● **COLLECTED DATA**:
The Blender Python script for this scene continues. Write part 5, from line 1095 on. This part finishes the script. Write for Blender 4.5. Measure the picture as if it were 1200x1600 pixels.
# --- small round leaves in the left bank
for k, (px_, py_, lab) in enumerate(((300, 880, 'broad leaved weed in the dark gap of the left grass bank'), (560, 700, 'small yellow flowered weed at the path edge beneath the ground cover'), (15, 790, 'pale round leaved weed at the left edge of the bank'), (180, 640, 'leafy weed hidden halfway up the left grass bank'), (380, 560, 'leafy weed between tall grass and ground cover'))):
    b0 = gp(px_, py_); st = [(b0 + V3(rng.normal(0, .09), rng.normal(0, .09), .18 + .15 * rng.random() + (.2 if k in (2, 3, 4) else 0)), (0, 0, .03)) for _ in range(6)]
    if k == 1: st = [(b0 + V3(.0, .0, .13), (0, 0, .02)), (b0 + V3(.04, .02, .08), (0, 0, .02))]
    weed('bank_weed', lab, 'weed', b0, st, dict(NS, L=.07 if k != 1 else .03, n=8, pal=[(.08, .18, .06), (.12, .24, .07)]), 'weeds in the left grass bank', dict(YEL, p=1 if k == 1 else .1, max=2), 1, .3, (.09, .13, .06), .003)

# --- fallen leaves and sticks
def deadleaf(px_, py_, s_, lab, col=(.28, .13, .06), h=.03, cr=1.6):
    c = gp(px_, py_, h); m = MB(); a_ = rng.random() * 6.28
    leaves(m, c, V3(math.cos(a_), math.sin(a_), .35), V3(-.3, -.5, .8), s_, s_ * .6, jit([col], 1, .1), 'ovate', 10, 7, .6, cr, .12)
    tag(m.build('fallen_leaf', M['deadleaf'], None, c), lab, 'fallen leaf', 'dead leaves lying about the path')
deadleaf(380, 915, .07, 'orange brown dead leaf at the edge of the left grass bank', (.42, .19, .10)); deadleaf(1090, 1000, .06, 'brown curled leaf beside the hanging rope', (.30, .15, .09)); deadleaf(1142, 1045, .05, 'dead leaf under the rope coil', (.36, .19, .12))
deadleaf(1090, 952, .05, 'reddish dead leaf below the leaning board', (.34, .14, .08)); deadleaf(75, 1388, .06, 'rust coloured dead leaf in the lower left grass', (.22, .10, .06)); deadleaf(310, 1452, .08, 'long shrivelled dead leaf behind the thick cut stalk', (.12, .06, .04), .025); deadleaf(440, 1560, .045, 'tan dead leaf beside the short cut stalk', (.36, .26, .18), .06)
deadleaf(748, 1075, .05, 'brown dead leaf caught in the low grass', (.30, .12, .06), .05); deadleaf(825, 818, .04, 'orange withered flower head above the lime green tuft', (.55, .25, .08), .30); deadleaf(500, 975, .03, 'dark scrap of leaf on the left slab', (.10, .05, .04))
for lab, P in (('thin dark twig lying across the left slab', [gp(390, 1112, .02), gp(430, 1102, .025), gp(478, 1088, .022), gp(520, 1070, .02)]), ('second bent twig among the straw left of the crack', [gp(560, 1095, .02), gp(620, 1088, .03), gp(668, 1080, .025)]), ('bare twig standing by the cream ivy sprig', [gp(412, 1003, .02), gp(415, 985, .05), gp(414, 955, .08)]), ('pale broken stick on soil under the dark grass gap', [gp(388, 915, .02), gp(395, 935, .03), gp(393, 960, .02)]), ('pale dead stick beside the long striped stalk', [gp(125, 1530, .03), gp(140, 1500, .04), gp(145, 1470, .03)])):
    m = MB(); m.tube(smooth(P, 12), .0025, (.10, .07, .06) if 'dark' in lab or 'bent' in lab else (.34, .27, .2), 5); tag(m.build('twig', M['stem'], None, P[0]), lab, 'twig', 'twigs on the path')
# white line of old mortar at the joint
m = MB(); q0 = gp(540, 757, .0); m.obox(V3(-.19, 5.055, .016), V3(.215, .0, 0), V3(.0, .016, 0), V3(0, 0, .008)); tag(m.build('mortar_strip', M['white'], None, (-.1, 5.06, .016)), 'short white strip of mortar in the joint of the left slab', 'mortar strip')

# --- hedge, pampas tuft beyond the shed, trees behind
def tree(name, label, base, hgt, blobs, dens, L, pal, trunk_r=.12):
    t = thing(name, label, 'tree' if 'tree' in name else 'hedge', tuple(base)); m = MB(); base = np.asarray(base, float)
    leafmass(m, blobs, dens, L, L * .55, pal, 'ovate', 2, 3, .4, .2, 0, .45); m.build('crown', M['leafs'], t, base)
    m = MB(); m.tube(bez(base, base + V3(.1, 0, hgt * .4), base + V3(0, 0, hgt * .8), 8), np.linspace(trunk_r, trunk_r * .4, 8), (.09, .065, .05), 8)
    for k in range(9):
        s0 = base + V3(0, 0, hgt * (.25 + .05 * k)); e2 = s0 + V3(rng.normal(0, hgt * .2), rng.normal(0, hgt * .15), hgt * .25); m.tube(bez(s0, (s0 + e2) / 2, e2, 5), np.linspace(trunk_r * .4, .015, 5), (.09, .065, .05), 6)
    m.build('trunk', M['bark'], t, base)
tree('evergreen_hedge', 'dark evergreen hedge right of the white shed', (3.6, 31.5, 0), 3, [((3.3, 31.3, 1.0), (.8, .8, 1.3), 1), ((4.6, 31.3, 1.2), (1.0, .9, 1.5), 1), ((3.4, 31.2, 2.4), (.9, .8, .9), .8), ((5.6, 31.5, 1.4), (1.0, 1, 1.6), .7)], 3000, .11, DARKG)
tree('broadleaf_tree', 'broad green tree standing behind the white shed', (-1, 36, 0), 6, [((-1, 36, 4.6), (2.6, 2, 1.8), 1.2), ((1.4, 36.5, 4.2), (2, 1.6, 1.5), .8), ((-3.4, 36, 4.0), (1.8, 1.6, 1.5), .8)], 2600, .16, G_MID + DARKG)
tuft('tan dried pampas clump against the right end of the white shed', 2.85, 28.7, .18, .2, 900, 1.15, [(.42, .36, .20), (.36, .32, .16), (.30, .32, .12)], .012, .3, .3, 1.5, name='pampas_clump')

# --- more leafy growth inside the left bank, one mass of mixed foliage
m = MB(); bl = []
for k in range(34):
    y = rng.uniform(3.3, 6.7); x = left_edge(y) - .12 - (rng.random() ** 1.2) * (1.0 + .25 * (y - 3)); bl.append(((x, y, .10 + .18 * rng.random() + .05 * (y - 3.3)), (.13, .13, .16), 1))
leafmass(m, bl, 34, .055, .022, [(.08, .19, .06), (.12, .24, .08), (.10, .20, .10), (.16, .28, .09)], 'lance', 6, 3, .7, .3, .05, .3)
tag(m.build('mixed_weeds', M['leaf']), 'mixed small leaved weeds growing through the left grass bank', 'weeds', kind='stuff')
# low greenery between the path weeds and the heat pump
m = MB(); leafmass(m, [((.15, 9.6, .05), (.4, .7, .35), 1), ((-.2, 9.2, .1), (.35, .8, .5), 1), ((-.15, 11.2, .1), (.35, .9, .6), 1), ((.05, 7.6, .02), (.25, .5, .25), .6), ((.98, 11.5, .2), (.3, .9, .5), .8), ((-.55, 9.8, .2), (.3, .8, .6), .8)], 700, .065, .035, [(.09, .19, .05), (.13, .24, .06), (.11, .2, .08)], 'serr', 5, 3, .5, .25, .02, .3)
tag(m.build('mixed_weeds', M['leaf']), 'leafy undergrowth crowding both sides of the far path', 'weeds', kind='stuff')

● **EXERCISE REQUIREMENTS**: Up to and including the line with "weed('bank_weed', lab, 'weed', b0, st, dict(NS, L=.07", repeat the data exactly, starting from its first line; nothing else belongs in the response.

● **SOLUTION FOR THIS PROBLEM**:
The Blender Python script for this scene continues. Write part 5, from line 1095 on. This part finishes the script. Write for Blender 4.5. Measure the picture as if it were 1200x1600 pixels.
# --- small round leaves in the left bank
for k, (px_, py_, lab) in enumerate(((300, 880, 'broad leaved weed in the dark gap of the left grass bank'), (560, 700, 'small yellow flowered weed at the path edge beneath the ground cover'), (15, 790, 'pale round leaved weed at the left edge of the bank'), (180, 640, 'leafy weed hidden halfway up the left grass bank'), (380, 560, 'leafy weed between tall grass and ground cover'))):
    b0 = gp(px_, py_); st = [(b0 + V3(rng.normal(0, .09), rng.normal(0, .09), .18 + .15 * rng.random() + (.2 if k in (2, 3, 4) else 0)), (0, 0, .03)) for _ in range(6)]
    if k == 1: st = [(b0 + V3(.0, .0, .13), (0, 0, .02)), (b0 + V3(.04, .02, .08), (0, 0, .02))]
    weed('bank_weed', lab, 'weed', b0, st, dict(NS, L=.07 if k != 1 else .03, n=8, pal=[(.08, .18, .06), (.12, .24, .07)]), 'weeds in the left grass bank', dict(YEL, p=1 if k == 1 else .1, max=2), 1, .3, (.09, .13, .06), .003)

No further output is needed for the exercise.